可能性は自分だけのために開花することはなく、自分を取り囲む大勢の人たちとの協働作業によって、一番大きく開花すると思っています。事業においても同様で、新しい事業を生み出すにしても、これまでの既存事業の強みや社内リソースを活かすことが成功への大原則。既存事業の勝ちパターンを活かせる領域に進出しながら、目指す領域へと進める地続きのピポット化こそが、CCGグループの事業開発セオリーです。そして、世の中の大きな変化を見てきた中で改めて感じるのは、事業とはマーケット(お客様)とプロダクトの掛け算で生まれるもの。どれかに選択と集中するのも正しいことかもしれませんが、私たちが安定成長していくためには、マーケット、そしてプロダクトの両方に対してポートフォリオがきちんと効いていることが重要であり、それこそが他社との大きな違いになると思っています。
この両面の変化が、成長に繋がる。
CCGグループとしての事業の考え方をお話ししましたが、最後にマインドについてもお話しさせてください。1990年の創業当時、デジタル化なんて想像すらできませんでした。
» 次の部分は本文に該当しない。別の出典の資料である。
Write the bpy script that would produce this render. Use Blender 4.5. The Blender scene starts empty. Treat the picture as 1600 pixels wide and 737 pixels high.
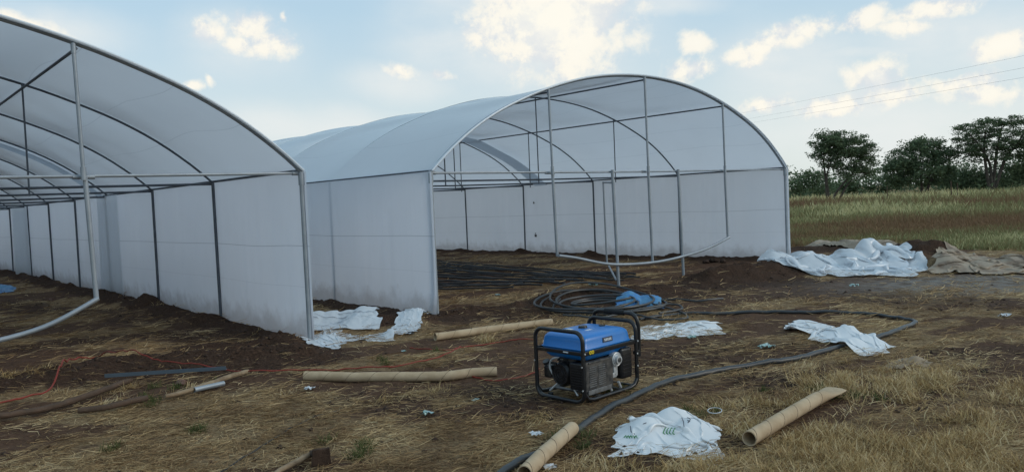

しかし、世の中を巻き込んで様々な環境を作り出し、その中で消えていった会社もあれば、新たなスタートアップも数多く生まれてきています。ここで重要なのが、変化を拒まず、いとわないという姿勢です。変化には2種類あり、自分自身が変わっていくことと、世の中にフィットしていくという意味での変化があります。後者は外部環境(世の中の流れ)に内部環境(社内リソース)をフィットさせることで、企業の変化と進化にもなるもの。この両面の変化を拒まず、判断のタイミングを見誤らずに続けていくことで、大きな成長に繋がるはずです。私自身もそうだったので、この変化に対応できる人が集まる、そんな企業でありたいと思っています。
皆さんもぜひ『自分SWOT分析』をしてみてください。強みと弱みの部分は自己判断で書きやすいかもしれませんが、機会と脅威については、外部や内部の環境で自分の周りにあるものを考えてもらえればと思います。例えば機会なら、お客様とのビジネスの中で、今いる部署の中で、自分にとっての良いチャンスになるものは何か。脅威なら、世の中の事象やライバルの出現など、自分がピンチになるものは何か。このSWOT分析は自分を見つめ直す機会になり、事業を自分で運営していく意識を根付かせることにも役立ちます。弱みをなくして脅威を取り除くだけではなく、自分の強みを活かして新しい機会を作ることが本当の目的です。これが新しい変化を生むきっかけにもなるはずなので、そういったプラスの観点から取り組んでもらえれば。ちなみに、弱みや脅威を取り除くために私が実践しているのは、「自分を信じること。」とカッコつけたいですが、正直、なかなか信じきれない部分もあるので、やっぱり信じられるようになるまで努力することが一番だと思います。